The life and career of Ioan Pușcariu illustrates the opportunities for social mobility among the Romanians in Transylvania offered by education and the favourable context of the 1850s and 1860s, but also the important role played by the church in the formation of the national political elite. An important number of Romanian politicians and civil servants came from clerical families in the early and mid-nineteenth century, and for those who reached important positions in the provincial apparatus or sometimes even in the capital city of the Monarchy, the support of churches of both denominations (in the case of Pușcariu the Orthodox one) was always a mandatory requirement.

 

Bibliography

Necrologuri, in Transilvania 43, 1912, nr. 1–2, p. 152–154.

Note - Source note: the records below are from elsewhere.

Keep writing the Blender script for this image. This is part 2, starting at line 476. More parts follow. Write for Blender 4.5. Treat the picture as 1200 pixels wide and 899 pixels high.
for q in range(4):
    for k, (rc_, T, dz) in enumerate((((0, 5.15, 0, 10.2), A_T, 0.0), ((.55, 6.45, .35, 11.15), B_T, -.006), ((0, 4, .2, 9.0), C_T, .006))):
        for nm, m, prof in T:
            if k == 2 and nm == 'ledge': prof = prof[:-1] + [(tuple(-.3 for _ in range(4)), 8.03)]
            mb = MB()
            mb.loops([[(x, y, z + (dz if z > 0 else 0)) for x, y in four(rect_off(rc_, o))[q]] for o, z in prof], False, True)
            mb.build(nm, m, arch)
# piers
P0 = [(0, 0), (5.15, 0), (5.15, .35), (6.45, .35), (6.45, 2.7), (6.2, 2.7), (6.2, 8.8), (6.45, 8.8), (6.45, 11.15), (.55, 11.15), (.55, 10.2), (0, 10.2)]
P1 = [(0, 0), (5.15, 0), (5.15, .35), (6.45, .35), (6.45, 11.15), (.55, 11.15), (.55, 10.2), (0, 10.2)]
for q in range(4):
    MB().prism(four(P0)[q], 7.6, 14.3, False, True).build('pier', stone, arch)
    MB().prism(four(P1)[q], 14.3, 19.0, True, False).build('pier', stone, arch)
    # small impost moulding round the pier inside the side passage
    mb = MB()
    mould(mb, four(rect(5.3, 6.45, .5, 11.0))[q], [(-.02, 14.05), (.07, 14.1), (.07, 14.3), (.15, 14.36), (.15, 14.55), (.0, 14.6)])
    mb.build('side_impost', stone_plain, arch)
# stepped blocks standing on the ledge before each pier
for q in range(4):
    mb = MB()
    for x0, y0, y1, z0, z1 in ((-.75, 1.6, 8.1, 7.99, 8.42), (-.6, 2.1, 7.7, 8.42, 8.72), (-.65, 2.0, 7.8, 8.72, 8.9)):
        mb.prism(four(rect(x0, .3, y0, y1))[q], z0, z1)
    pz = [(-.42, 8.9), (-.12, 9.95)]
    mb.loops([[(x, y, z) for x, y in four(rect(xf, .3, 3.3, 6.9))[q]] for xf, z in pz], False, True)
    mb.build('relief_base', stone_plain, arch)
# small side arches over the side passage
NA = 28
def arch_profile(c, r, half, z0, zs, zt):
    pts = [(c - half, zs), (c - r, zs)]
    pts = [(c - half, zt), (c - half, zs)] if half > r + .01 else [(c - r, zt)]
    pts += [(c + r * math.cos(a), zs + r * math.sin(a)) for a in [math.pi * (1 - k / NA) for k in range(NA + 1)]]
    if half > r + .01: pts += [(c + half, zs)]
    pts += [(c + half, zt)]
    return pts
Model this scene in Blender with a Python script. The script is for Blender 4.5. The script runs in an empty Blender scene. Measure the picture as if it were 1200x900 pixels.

Keith Hitchins, A Nation Affirmed: The Romanian National Movement in Transylvania, 1860–1914,  Bucharest, 1999.

Nicolae Josan, Ioan Pușcariu (1824–1912). Viața și activitatea, Alba Iulia, 1997.

Ioan cavaler de Pușcariu, Notițe despre întâmplările contemporane, Sibiu, 1913.

Ioan cavaler de Pușcariu, Notițe despre întâmplările contemporane. Partea a II-a. Despre pasivitatea politică a românilor și urmările ei, ediție îngrijită de N. Josan, București, 2004.

Sextil Pușcariu, Spița unui neam din Ardeal, ediție, note și glosar de Magdalena Vulpe, Cluj, 1998.